----- Dataset content -----
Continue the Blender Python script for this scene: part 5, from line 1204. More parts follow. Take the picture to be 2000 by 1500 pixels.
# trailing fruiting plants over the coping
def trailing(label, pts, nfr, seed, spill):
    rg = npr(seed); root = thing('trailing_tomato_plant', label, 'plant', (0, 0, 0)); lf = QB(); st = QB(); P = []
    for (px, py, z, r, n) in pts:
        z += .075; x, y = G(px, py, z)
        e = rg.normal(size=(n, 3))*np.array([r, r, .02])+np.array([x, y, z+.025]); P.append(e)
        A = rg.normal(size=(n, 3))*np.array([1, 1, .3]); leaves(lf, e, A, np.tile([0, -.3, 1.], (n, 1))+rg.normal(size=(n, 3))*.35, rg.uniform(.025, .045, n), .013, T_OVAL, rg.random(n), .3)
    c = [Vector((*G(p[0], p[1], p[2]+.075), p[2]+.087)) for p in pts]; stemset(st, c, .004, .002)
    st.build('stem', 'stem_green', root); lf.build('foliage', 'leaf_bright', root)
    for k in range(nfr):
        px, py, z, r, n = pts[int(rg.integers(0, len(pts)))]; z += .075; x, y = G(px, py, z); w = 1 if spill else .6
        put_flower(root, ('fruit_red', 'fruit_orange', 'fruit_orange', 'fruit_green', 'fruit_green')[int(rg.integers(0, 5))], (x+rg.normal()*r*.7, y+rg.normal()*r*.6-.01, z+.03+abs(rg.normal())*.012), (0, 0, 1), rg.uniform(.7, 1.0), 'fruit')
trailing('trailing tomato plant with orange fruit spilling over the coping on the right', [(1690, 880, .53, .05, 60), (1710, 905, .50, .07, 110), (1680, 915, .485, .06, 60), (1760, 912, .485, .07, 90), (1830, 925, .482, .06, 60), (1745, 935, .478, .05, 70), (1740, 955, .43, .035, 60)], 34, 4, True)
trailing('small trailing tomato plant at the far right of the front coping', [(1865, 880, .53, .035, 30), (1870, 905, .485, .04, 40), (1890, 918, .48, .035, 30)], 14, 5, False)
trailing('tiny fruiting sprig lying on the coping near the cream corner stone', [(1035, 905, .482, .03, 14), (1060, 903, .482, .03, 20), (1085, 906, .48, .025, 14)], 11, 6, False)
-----
▶ _Short task_
Every line above should be printed again exactly as it stands.

▶ _Answer to this problem_
Continue the Blender Python script for this scene: part 5, from line 1204. More parts follow. Take the picture to be 2000 by 1500 pixels.
# trailing fruiting plants over the coping
def trailing(label, pts, nfr, seed, spill):
    rg = npr(seed); root = thing('trailing_tomato_plant', label, 'plant', (0, 0, 0)); lf = QB(); st = QB(); P = []
    for (px, py, z, r, n) in pts:
        z += .075; x, y = G(px, py, z)
        e = rg.normal(size=(n, 3))*np.array([r, r, .02])+np.array([x, y, z+.025]); P.append(e)
        A = rg.normal(size=(n, 3))*np.array([1, 1, .3]); leaves(lf, e, A, np.tile([0, -.3, 1.], (n, 1))+rg.normal(size=(n, 3))*.35, rg.uniform(.025, .045, n), .013, T_OVAL, rg.random(n), .3)
    c = [Vector((*G(p[0], p[1], p[2]+.075), p[2]+.087)) for p in pts]; stemset(st, c, .004, .002)
    st.build('stem', 'stem_green', root); lf.build('foliage', 'leaf_bright', root)
    for k in range(nfr):
        px, py, z, r, n = pts[int(rg.integers(0, len(pts)))]; z += .075; x, y = G(px, py, z); w = 1 if spill else .6
        put_flower(root, ('fruit_red', 'fruit_orange', 'fruit_orange', 'fruit_green', 'fruit_green')[int(rg.integers(0, 5))], (x+rg.normal()*r*.7, y+rg.normal()*r*.6-.01, z+.03+abs(rg.normal())*.012), (0, 0, 1), rg.uniform(.7, 1.0), 'fruit')
trailing('trailing tomato plant with orange fruit spilling over the coping on the right', [(1690, 880, .53, .05, 60), (1710, 905, .50, .07, 110), (1680, 915, .485, .06, 60), (1760, 912, .485, .07, 90), (1830, 925, .482, .06, 60), (1745, 935, .478, .05, 70), (1740, 955, .43, .035, 60)], 34, 4, True)
trailing('small trailing tomato plant at the far right of the front coping', [(1865, 880, .53, .035, 30), (1870, 905, .485, .04, 40), (1890, 918, .48, .035, 30)], 14, 5, False)
trailing('tiny fruiting sprig lying on the coping near the cream corner stone', [(1035, 905, .482, .03, 14), (1060, 903, .482, .03, 20), (1085, 906, .48, .025, 14)], 11, 6, False)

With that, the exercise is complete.